OK, Coach, if you haven't done it yet, it's time to continue developing catchers and pitchers - if your league isn't T-ball or coach pitch. If your league allows the kids to pitch themselves, hopefully you'll have a couple girls who are taking lessons and can pitch. If not, you'll have to find some. Good luck.

First 15-20 Minutes (Warm-up)

Use the standard warm-up routine: stretching, moderate jog to a finishing sprint. Then, catching, throwing and ground-ball lines. Always stress mechanics. If the kids struggled with the 'rapid fire' drill used in a previous practice, don't give up, keep working at it. As always, make sure you leave plenty of room between each girl during warm-ups. Remember, you can always go back to the two or three lines with coaches tossing the ball to get an effective warm-up.

Some stretches:
  • Jumping jacks.
  • Stand straight, bend a leg behind the body, grab the ankle and pull the heel toward the backside. Hold for a 10 count. Mimic with the other leg. This stretches the quad muscles.
  • Stand straight and extend the right arm behind the body. Grab the right wrist with the left hand and pull back and over toward the left side. Hold for a 10 count. Mimic with the other arm. This will stretch the front of the shoulder.

Next 2 Minutes (Water Break)

Keep your players hydrated with a water break. But have them hustle back on the field

 Next 10 Minutes (Review Baserunning)

Review the baserunning lesson, specifically the turn at first base, cutting the corner of the bag and how/when to take a lead.

Next 2 Minutes (Water Break)

Keep your players hydrated with a water break. But have them hustle back on the field.

Next 15 Minutes (Catchers)

Not every player will want to catch. At the youngest ages, it's important to encourage the girls to try every position. If not, find out who wants to catch and take them aside. Have your coaches take the rest of the girls and run them through situations. 

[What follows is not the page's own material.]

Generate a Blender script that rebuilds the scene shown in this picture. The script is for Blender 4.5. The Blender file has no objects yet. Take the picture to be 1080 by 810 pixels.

You take the girls who want to catch and show them the following (they'll need to be in catcher's equipment):
  • How to set up in relation to the hitter and how to receive the ball: Make sure your catcher keeps her throwing hand behind her to protect the hand.
  • How to set up when there's a runner on base: A little higher in the stance, with the throwing-side foot slightly behind.
  • How to get in position to throw: Use the 'T' drill. Draw a large T behind what would be the plate. The toes should be in line with the top line of the T. If a runner goes, teach them how to pop up out of their stance, landing on the long line of the T pointing toward second base, in position to throw.
  • You also can put them in gear and take a tennis ball and work on blocking balls in the dirt (put them in position, have them drop to their knees with their glove, palm out, between their legs. Have the body bent forward at the waist. Stress the point that the object is to block the ball in front of them, not to catch it).
  • Finally, you want vocal catchers. They are the only ones on the field who see everything in front of them. Catchers and shortstops are the captains of your infield.

Coaching Point
  • The set-up and footwork are keys to catching. Protect the throwing hand.

Remaining Time 

If you have to find pitchers, here's what you do: Line the kids up in front of a wall, or their parents if you don't have a large block wall available. Give each a ball and have them throw against the wall or to their parents. The girls who consistently throw it near the strike zone are now pitchers and you'll be able to work with them. For those who may be interested in pitching, get them information about lessons. Pitching coaches are important if youngsters want to become serious about the position.